By Carolyn Cui
Cotton prices rose Tuesday, confounding traders who recently dumped their holdings amid economic worries and bearish fundamentals.
Cotton futures for March delivery rose 1.6% to settle at 59.85 cents, bouncing off the one-year lows hit last week at the ICE Futures U.S. exchange.
In the week ending Feb. 9, non-commercial traders dumped 27,823 lots from a week earlier to a negative 528 lots. In the latest report on World Agricultural Supply and Demand Estimates, the agricultural department revised down the U.S.'s cotton exports by 5% for the current marketing year, leading to a higher ending stock for cotton. The revision was due to "continued sluggish export sales, attributable mainly to sharply lower imports by China," the department said.
Worldwide, cotton consumption was also revised lower due to sluggish demand in China, India and Brazil.

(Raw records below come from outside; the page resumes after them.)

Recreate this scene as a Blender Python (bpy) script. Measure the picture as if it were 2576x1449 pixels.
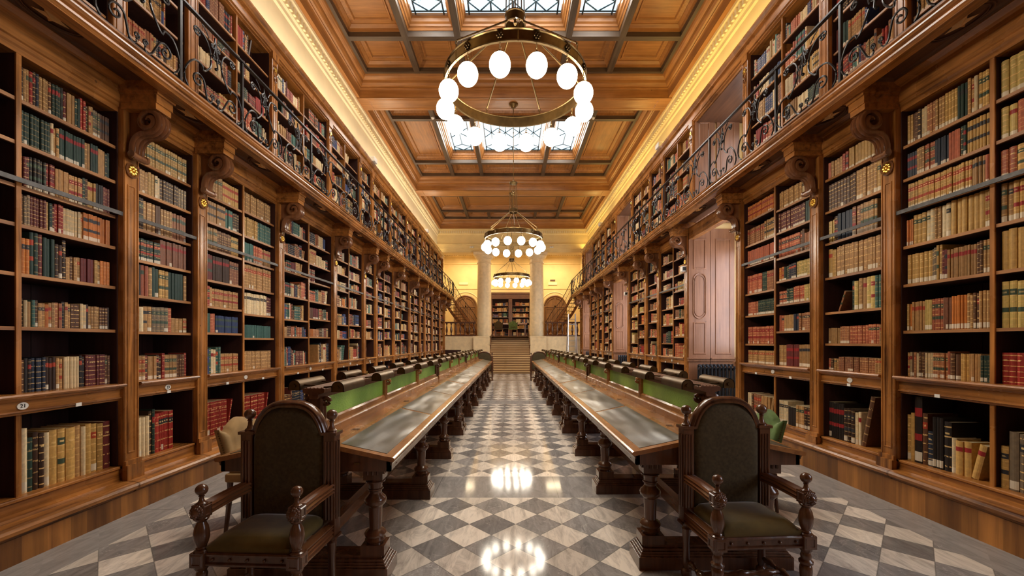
import bpy, bmesh, math, random
from mathutils import Vector, Matrix
R = random.Random(7)
PI = math.pi
scene = bpy.context.scene
for o in list(bpy.data.objects):
    bpy.data.objects.remove(o)

# ------------------------------------------------------------------ camera
cam_d = bpy.data.cameras.new('camera')
cam = bpy.data.objects.new('camera', cam_d)
scene.collection.objects.link(cam)
cam.location = (0, 0, 1.5)
cam.rotation_euler = (PI / 2, 0, 0)
cam_d.sensor_width = 36
cam_d.lens = 1050 / 2576 * 36
cam_d.shift_x = 2 / 2576
cam_d.shift_y = 137.5 / 2576
cam_d.clip_start = 0.05
scene.camera = cam

# ------------------------------------------------------------------ world, exposure
world = bpy.data.worlds.new('world')
scene.world = world
world.use_nodes = True
world.node_tree.nodes['Background'].inputs[0].default_value = (1.0, 0.93, 0.85, 1)
world.node_tree.nodes['Background'].inputs[1].default_value = 0.05
scene.view_settings.view_transform = 'Standard'
scene.view_settings.look = 'None'
scene.view_settings.gamma = 1
scene.view_settings.use_curve_mapping = False
scene.view_settings.exposure = 0.85
GLOBE_E = 24.0
SKY_E = 0.62
COVE_E = 12.0
WIN_E = 2.0

def area(name, loc, rot, sx, sy, power, col):
    l = bpy.data.lights.new(name, 'AREA')
    l.shape = 'RECTANGLE'; l.size = sx; l.size_y = sy
    l.energy = power; l.color = col
    o = bpy.data.objects.new(name, l)
    scene.collection.objects.link(o)
    o.location = loc; o.rotation_euler = rot
    return o
# cove strips on top of the upper bookcases, shining up at the ceiling (fluorescent battens of the room)
for k in range(4):
    y0 = 0.6 + k * 5.4
    area('cove_light', (-3.62, y0 + 2.5, 6.16), (PI, math.radians(-8), 0), 0.12, 4.8, COVE_E * .55, (1.0, 0.78, 0.42))
    area('cove_light', (3.76, y0 + 2.5, 6.38), (PI, math.radians(8), 0), 0.12, 4.8, COVE_E * 1.25, (1.0, 0.72, 0.22))
# daylight from the tall windows in the recesses on the window side
for y0, y1 in ((0.40, 2.28), (6.70, 8.53), (12.95, 14.78), (19.2, 21.03)):
    area('window_daylight', (4.66, (y0 + y1) / 2, 2.4), (0, PI / 2, 0), 2.0, y1 - y0 - .5, 19, (0.80, 0.84, 1.0))
    area('window_daylight', (4.66, (y0 + y1) / 2, 5.0), (0, PI / 2, 0), 1.6, y1 - y0 - .5, 4, (0.80, 0.84, 1.0))
# unseen area lights added to brighten the room beyond the columns
area('back_room_fill', (-2.2, 23.4, 6.55), (0, 0, 0), 1.4, 0.3, 75, (1.0, 0.80, 0.50))
area('back_room_fill', (2.3, 23.4, 6.55), (0, 0, 0), 1.4, 0.3, 75, (1.0, 0.80, 0.50))

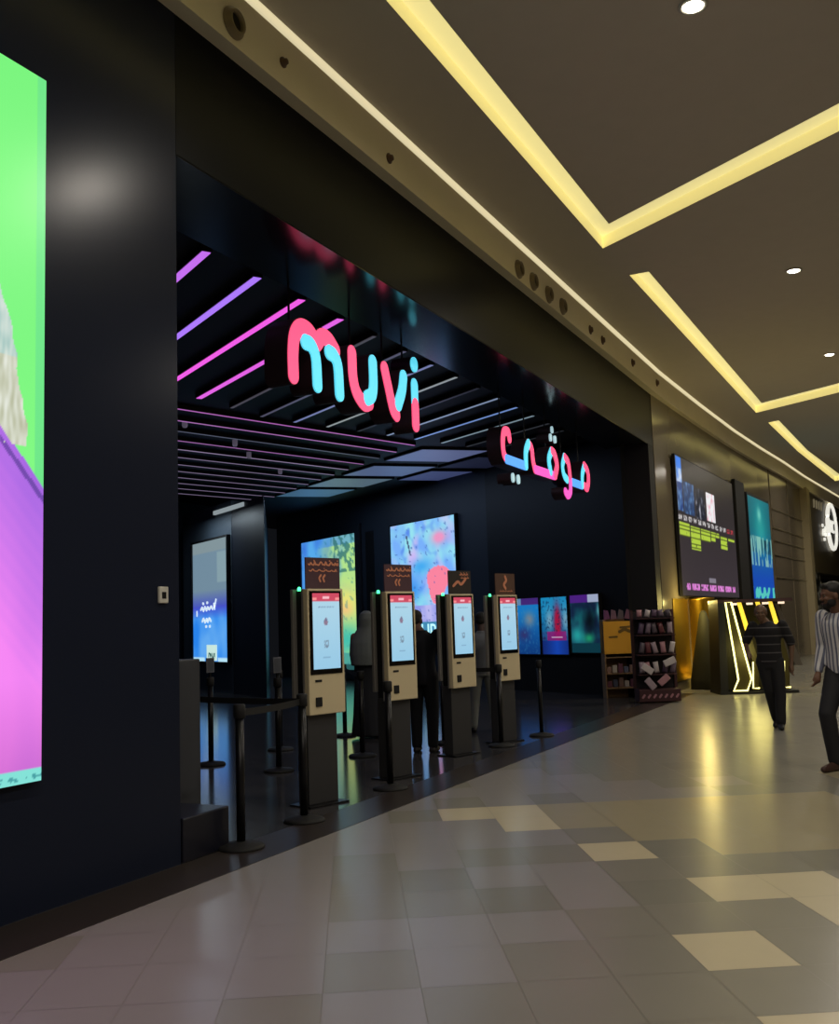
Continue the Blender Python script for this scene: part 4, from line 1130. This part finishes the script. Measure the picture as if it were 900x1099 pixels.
# people inside, by the kiosks
away = Vector((.85, .5))
person('person', 'person in dark clothes standing between the second and third ticket kiosks', (11.15, 5.42), (.95, .18), 1.72,
       base_pose(head=(-.08, .05, 1.57), elR=(.22, .12, 1.16), wrR=(.12, .30, 1.18), elL=(-.23, .12, 1.16), wrL=(-.1, .3, 1.16)),
       (110, 76, 64), mat('navy_black_top', (15, 17, 27), .85), mat('navy_black_trousers', (12, 13, 21), .85), mat('dark_shoes', (30, 26, 26), .6), mat('dark_brown_hair', (30, 20, 18), .7), long_sleeve=True)
person('person', 'person in grey top and pale wide trousers behind the belt of third kiosk', (13.4, 5.57), (.9, .5), 1.66,
       base_pose(anL=(-.17, 0, .08), anR=(.17, .05, .08), knL=(-.13, .02, .49), knR=(.13, .05, .49), toL=(-.19, .14, .03), toR=(.19, .18, .03)),
       (70, 50, 44), mat('grey_top', (104, 108, 116), .8), mat('pale_trousers', (128, 132, 130), .8), mat('dark_shoes_b', (24, 22, 22), .6), mat('black_hair_b', (12, 11, 12), .7), long_sleeve=True)
# woman in long grey head covering over dark gown
t = thing('person', 'person in long grey head covering over a dark full-length gown beside second kiosk', 'person', (12.46, 6.90, 0), math.atan2(.5, .85)-PI/2)
t.scale = (1.05, 1.05, 1.05)
bm = bmesh.new(); head_mesh(bm, (0, .03, 1.54), 0, 0); limb(bm, [(0, 0, 1.3), (0, .01, 1.45)], [.07, .055]); stack(bm, [(0, 0, .8, .15, .11), (0, 0, 1.1, .14, .1), (0, 0, 1.32, .16, .09)])
for s in (-1, 1):
    limb(bm, [(s*.17, 0, 1.32), (s*.2, .06, 1.08), (s*.12, .22, 1.0)], [.05, .04, .026]); hand(bm, (s*.12, .22, 1.0), (-s*.3, 1, 0), (0, 0, 1), (-s, 0, 0))
    limb(bm, [(s*.08, 0, .85), (s*.09, .02, .46), (s*.09, 0, .08)], [.08, .055, .04]); limb(bm, [(s*.09, 0, .06), (s*.1, .12, .03)], [.035, .028])
body = solid('body', bm, mat('skin_woman', (120, 90, 76), .6), t, .010, 3)
bm = bmesh.new(); stack(bm, [(0, -.02, .94, .22, .19), (0, -.01, 1.08, .235, .20), (0, -.01, 1.24, .225, .17), (0, -.01, 1.36, .17, .13), (0, -.01, 1.44, .115, .115), (0, -.01, 1.54, .112, .125), (0, -.01, 1.62, .09, .105), (0, 0, 1.655, .04, .05)])
solid('head_covering', bm, mat('grey_veil', (104, 110, 108), .85), t, .012, 5)
bm = bmesh.new(); stack(bm, [(0, 0, .03, .24, .22), (0, 0, .3, .21, .19), (0, 0, .7, .185, .15), (0, 0, 1.0, .18, .14), (0, 0, 1.2, .17, .12)])
solid('gown', bm, mat('dark_gown', (22, 24, 32), .85), t, .014, 5)

# ------------------------------------------------------------------ world and colour
wd = bpy.data.worlds.new('world'); SC.world = wd; wd.use_nodes = True
wd.node_tree.nodes['Background'].inputs[0].default_value = (.5, .55, .7, 1)
wd.node_tree.nodes['Background'].inputs[1].default_value = .01
SC.view_settings.view_transform = 'Standard'; SC.view_settings.look = 'None'
SC.view_settings.exposure = 0; SC.view_settings.gamma = 1; SC.view_settings.use_curve_mapping = False
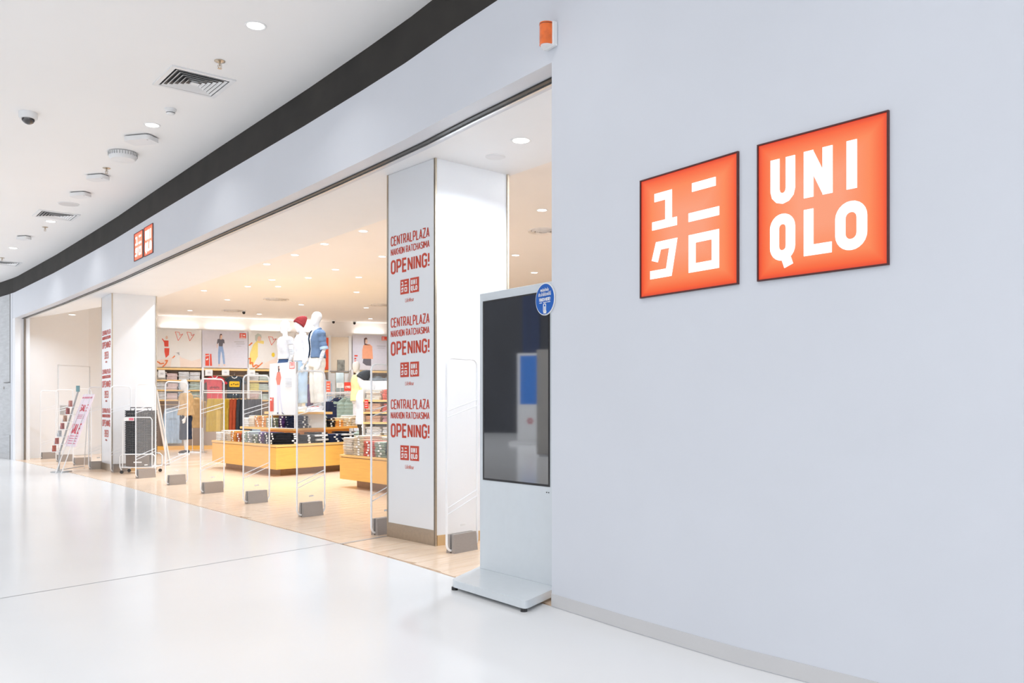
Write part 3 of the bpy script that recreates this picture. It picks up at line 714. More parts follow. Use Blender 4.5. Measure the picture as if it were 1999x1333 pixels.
RGB = dict(cream=(240,228,214), white=(244,244,246), pink=(246,222,220), coral=(238,128,112), sage=(176,192,178), navy=(44,52,78), black=(36,38,44),
           purple=(92,62,120), orange=(240,172,96), tan=(238,222,198), grey=(168,172,178), olive=(126,138,118), yellow=(250,236,160), rust=(186,96,66), denim=(70,92,130), lightblue=(206,220,236), peach=(248,210,186), mint=(216,228,220), rose=(226,180,188))

NF = [0]
STK = {}
def stack(p, z, rz, colr, n, w_, d_, h_, place, i, kind='folded shirt', nm='folded_shirt', side='left', sticker=False):
    kw = kind.split()[-1]
    for k in range(n):
        me = fold(colr if isinstance(colr, str) else colr[k % len(colr)], RGB[colr if isinstance(colr, str) else colr[k % len(colr)]], w_, d_, h_, (k+i) % 4)
        o = O(nm, me, None); NF[0] += 1
        j = random.uniform(-1,1)
        o.location = (p[0]+j*.010, p[1]+random.uniform(-.012,.012), z+k*h_*1.0+.0005); o.rotation_euler = (0,0,rz+j*.05)
        cn = colr if isinstance(colr, str) else colr[k % len(colr)]
        rank = 'topmost' if k == n-1 else ('bottom' if k == 0 else ORD[n-1-k]+' from top')
        tag(o, f'{cn} {kw} {rank}, {ORD[i]} stack from left, {place}', 'clothes', f'{kind}s, {place}')
        if sticker:
            key = round(h_,3)
            if key not in STK: STK[key] = mesh_of('size_sticker', MB().box(-.0,-.004,h_*.12,.05,.002,h_*.80), PRINTW)
            c = O('size_sticker', STK[key], None, o); c.location = (random.uniform(-.05,.02), -d_/2, 0)
def colr_dark(c): return (c if isinstance(c, str) else c[0]) in ('sage','olive','purple','navy','black','rust','orange','grey','coral','tan')
def row(P, Q, z, cols, ns, w_, d_, h_, place, kind='folded shirt', nm='folded_shirt', side='left', start=0, sticker=False):
    d = (Q-P); L_ = d.length; d.normalize(); n = len(cols)
    for i, c in enumerate(cols):
        p = P.lerp(Q, (i+.5)/n); stack(p, z, rot_of(d), c, ns[i % len(ns)], w_ or L_/n*.93, d_, h_, place, i+start, kind, nm, side, sticker and colr_dark(c))

# ------------------------------------------------------------------ central island
C = Vector((-3.96,14.6)); Lf = Vector((-5.83,16.9)); dr = Vector((.55,.84)).normalized(); R_ = C+dr*3.9; Bk = Lf+(R_-C)
isl = T('display_island', 'large two-tier oak display island piled with folded clothes under mannequins', 'display table', tuple(C)+(0,))
rel = lambda P: [tuple(Vector(p)-C) for p in P]
def inset(P, a):
    c = sum((Vector(p) for p in P), Vector((0,0)))/len(P); out = []
    for i in range(len(P)):
        p = Vector(P[i]); u = (Vector(P[i-1])-p).normalized(); v = (Vector(P[(i+1)%len(P)])-p).normalized(); s_ = abs(u.x*v.y-u.y*v.x)
        out.append(tuple(p+(u+v)*a/s_))
    return out
B0 = rel([C, R_, Bk, Lf])
O('toe_kick', MB().prism(inset(B0,.22), 0, .12), TOEM, isl)
O('lower_box', MB().prism(inset(B0,.01), .12, .485), OAK, isl)
O('lower_top', MB().prism(B0, .495, .535), OAKTOP, isl)
O('reveal', MB().prism(inset(B0,.03), .485, .495), TOEM, isl)
C2 = Vector((-3.95,15.75)); L2 = Vector((-5.50,17.6)); R2 = Vector((-3.05,18.5)); B2 = L2+(R2-C2)
U0 = rel([C2, R2, B2, L2])
O('upper_box', MB().prism(inset(U0,.35), .535, .745), OAK, isl)
O('upper_top', MB().prism(U0, .745, .785), OAKTOP, isl)
# platform the mannequins stand on
mp0 = [Vector((-4.08,15.80)), Vector((-3.38,16.40)), Vector((-4.45,18.2)), Vector((-5.02,17.65))]
O('platform_box', MB().prism(inset(rel(mp0),.12), .785, 1.04), WPLAST, isl)
O('platform_top', MB().prism(rel(mp0), 1.04, 1.085), OAKTOP, isl)
def inw(p, d, a): n = Vector((-d.y, d.x)); return p+n*a
dl = (C-Lf).normalized(); nl = Vector((-dl.y, dl.x))      # left face runs Lf -> C, inwards = nl
row(Lf+dl*.08+nl*.2, C-dl*.12+nl*.2, .536, ['white','cream','cream','orange','rust','sage','grey','olive','purple','navy','black'], [4,5,5,5,4,5,5], None, .3, .040, 'island lower tier, entrance side', sticker=True)
nr = Vector((-dr.y, dr.x))
row(C+dr*.28+nr*.2, C+dr*3.3+nr*.2, .536, ['black','black',('black','white'),'navy',('black','white'),'sage',('sage','grey'),'navy','tan'], [5,4,5,4,5,4,5], None, .3, .038, 'island lower tier, right side', sticker=True)
dl2 = (C2-L2).normalized(); nl2 = Vector((-dl2.y, dl2.x))
row(L2+dl2*.05+nl2*.18, C2-dl2*.2+nl2*.18, .786, ['white','cream','orange','orange','sage','olive','purple','navy'], [4,5,5,5,4], None, .28, .045, 'island upper tier, entrance side', sticker=True)
dr2 = (R2-C2).normalized(); nr2 = Vector((-dr2.y, dr2.x))
row(C2+dr2*.15+nr2*.12, R2-dr2*.1+nr2*.12, .786, ['navy',('black','white'),('sage','white'),'black','orange','tan','cream','cream'], [5,4,5,4,3,4], None, .3, .045, 'island upper tier, right side', sticker=True)

# ------------------------------------------------------------------ right oak table
tc1 = flr(662.5,934,.12); tdir = Vector((.83,-1.03)).normalized(); tl = 2.3; tdp = Vector((-tdir.y, tdir.x))
tb_ = T('display_table', 'low oak display table of folded knitwear cut off by the tall column', 'display table', tuple(tc1)+(0,), rot_of(tdir))
O('toe_kick', MB().box(.2,.18,0,tl-.2,1.1,.12), TOEM, tb_); O('box', MB().box(.005,.005,.12,tl-.005,1.3,.435), OAK, tb_)
O('reveal', MB().box(.02,.02,.435,tl-.02,1.28,.445), TOEM, tb_); O('top', MB().box(0,0,.445,tl,1.305,.475,.003), OAKTOP, tb_)
row(tc1+tdir*.03+tdp*.2, tc1+tdir*1.85+tdp*.2, .476, ['cream','tan','coral','sage','navy','white'], [7,8,6,6,6,5], None, .33, .036, 'front row of right table', sticker=True, nm='folded_sweater', kind='folded sweater')
row(tc1+tdir*.1+tdp*.75, tc1+tdir*1.85+tdp*.75, .476, ['cream','navy','black','rose','white'], [7,8,8,5], None, .36, .036, 'back row of right table', nm='folded_sweater', kind='folded sweater')

# ------------------------------------------------------------------ gondola shelf right
g0 = hit(709, (0,14.6), (1,0)); gdn = Vector((.94,-.34)).normalized(); gp = Vector((-.0,0))
gd = T('shelf_unit', 'open shelf unit stacked with pale folded shirts beside the tall column', 'shelf', tuple(g0)+(0,), rot_of(gdn))
GW = 1.3
O('back_panel', MB().box(0,.40,.1,GW,.42,1.62), WPLAST, gd); O('side_panel', MB().box(-.02,0,0,0,.42,1.62), WPLAST, gd); O('side_panel', MB().box(GW,0,0,GW+.02,.42,1.62), WPLAST, gd)
zs_ = [.30,.70,.92,1.09,1.29]
for z_ in zs_: O('shelf_board', MB().box(0,.0,z_-.03,GW,.4,z_), SHELFO, gd)
gn = Vector((-gdn.y, gdn.x))
pal = [['cream','grey','white','white'],['white','white','pink','rose'],['peach','rose','rose','white'],['peach','coral','peach','lightblue'],['cream','coral','white','white']]
for k, z_ in enumerate(zs_):
    nn = [6,5,3,4,5][k] if k != 1 else 4; hh = .036 if k != 0 else .05
    row(g0+gn*.2, g0+gn*.2+gdn*GW, z_+.001, pal[k], [nn], .28, .33, hh, f'{["lowest","second","third","fourth","top"][k]} shelf beside tall column', nm='folded_blouse', kind='folded blouse')

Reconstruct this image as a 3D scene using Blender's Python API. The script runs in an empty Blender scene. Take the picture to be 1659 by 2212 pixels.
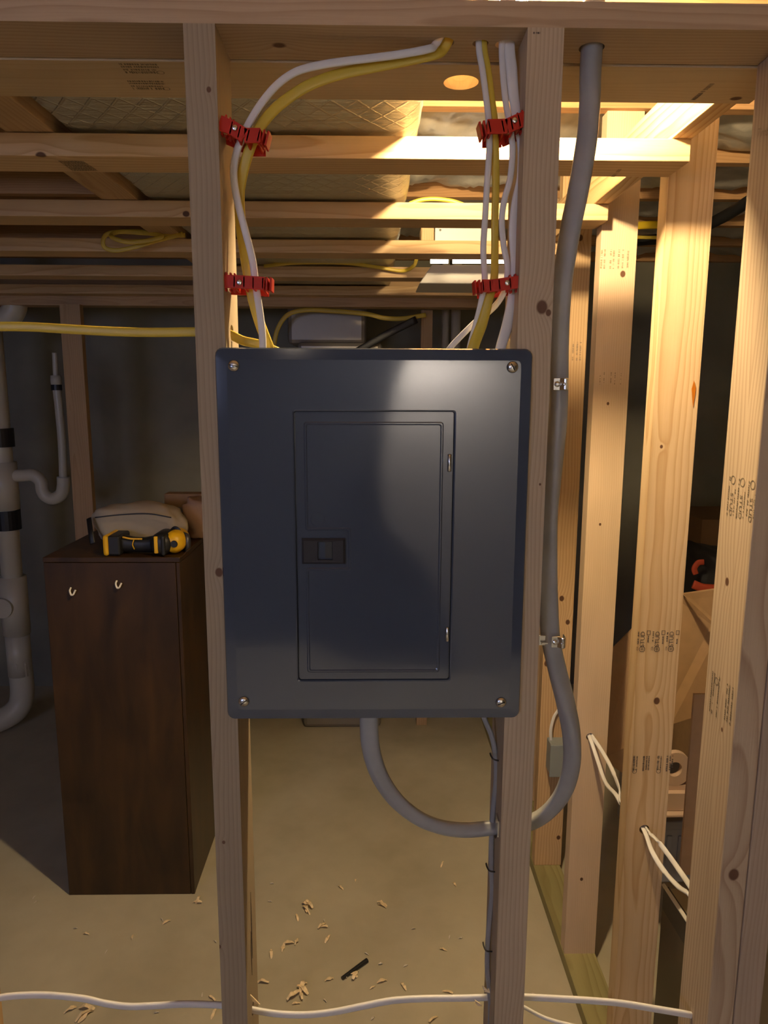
import bpy, bmesh, math, random
from math import *
from mathutils import Vector, Matrix
random.seed(7)
# ------------------------------------------------------------------ camera, light, exposure
S = 0.0254 * 1.03                       # one scene inch
F = 1550.0; CX = 829.5; CY = 1106.0
PITCH = radians(9.66); YAW = radians(1.0); ROLL = radians(0.2); EYE = 66.0
fw = Vector((sin(YAW)*cos(PITCH), cos(YAW)*cos(PITCH), -sin(PITCH)))
r0 = Vector((cos(YAW), -sin(YAW), 0)); u0 = r0.cross(fw)
rt = cos(ROLL)*r0 + sin(ROLL)*u0
up = -sin(ROLL)*r0 + cos(ROLL)*u0
scn = bpy.context.scene
cam = bpy.data.objects.new('camera', bpy.data.cameras.new('camera'))
scn.collection.objects.link(cam); scn.camera = cam
cam.data.sensor_fit = 'VERTICAL'; cam.data.sensor_height = 36; cam.data.sensor_width = 27
cam.data.lens = F/2212*36; cam.data.clip_start = 0.02
m = Matrix.Identity(4)
for i in range(3): m[i][0] = rt[i]; m[i][1] = up[i]; m[i][2] = -fw[i]
m[2][3] = EYE*S
cam.matrix_world = m
scn.view_settings.view_transform = 'Standard'; scn.view_settings.look = 'None'
scn.view_settings.gamma = 1; scn.view_settings.exposure = 0.0
scn.cycles.max_bounces = 8; scn.cycles.diffuse_bounces = 5
w = bpy.data.worlds.new('world'); scn.world = w; w.use_nodes = True
w.node_tree.nodes['Background'].inputs[0].default_value = (0.8, 0.75, 0.9, 1)
w.node_tree.nodes['Background'].inputs[1].default_value = 0.004
BULB_POWER = 2400.0      # emission of the bare ceiling bulb
WINDOW_POWER = 1.25      # unseen window, added as stand-in for the cool light from behind
CLAMP_POWER = 7500.0      # unseen lamp added to light the pale cloth reflected in the panel
SHOP_POWER = 9.0
FILL_BULB_POWER = 150.0  # unseen fill bulb added behind the photographer
LAMP = (8.4, 47.2, 88.3)

# ------------------------------------------------------------------ helpers
def ray(px, py):
    return fw + rt*((px-CX)/F) - up*((py-CY)/F)
def at(px, py, D):                      # point on the vertical plane Y = D (inches)
    d = ray(px, py); k = D/d.y
    return Vector((d.x*k, D, EYE + d.z*k))
def fz(px, py, Z=0.0):                  # point on the level plane at height Z
    d = ray(px, py); k = (Z-EYE)/d.z
    return Vector((d.x*k, d.y*k, Z))
COL = scn.collection.objects
WM = {}
def tag(o, label=None, cat=None, group=None, kind=None):
    if label: o['label'] = label
    if cat: o['category'] = cat
    if group: o['group'] = group
    if kind: o['kind'] = kind
    return o
def empty(name, loc, label, cat, group=None):
    o = bpy.data.objects.new(name, None); COL.link(o)
    o.location = Vector(loc)*S; o.empty_display_size = 0.02
    WM[o.name] = Matrix.Translation(Vector(loc)*S)
    return tag(o, label, cat, group)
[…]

Global stocks are now forecast at just over 104 million bales.
Some analysts said the recent selloff in cotton prices was overdone. "Macroeconomic and financial concerns have trumped cotton fundamentals," wrote Louis Rose, the author of the Rose Report. "Some international merchants and analysts continue to expect ICE cotton futures to move higher to around the 65.00 level, once clarity is provided on terms of China's impending release of reserve cotton."
In other soft commodity markets, cocoa fell 1.4% to $2,834 a ton and frozen concentrated orange juice gained 4.9% to $ 1.3610 a pound. Sugar rose 0.5% to 13.22 cents a pound, while coffee edged down 0.4% to close at $1.17 per pound.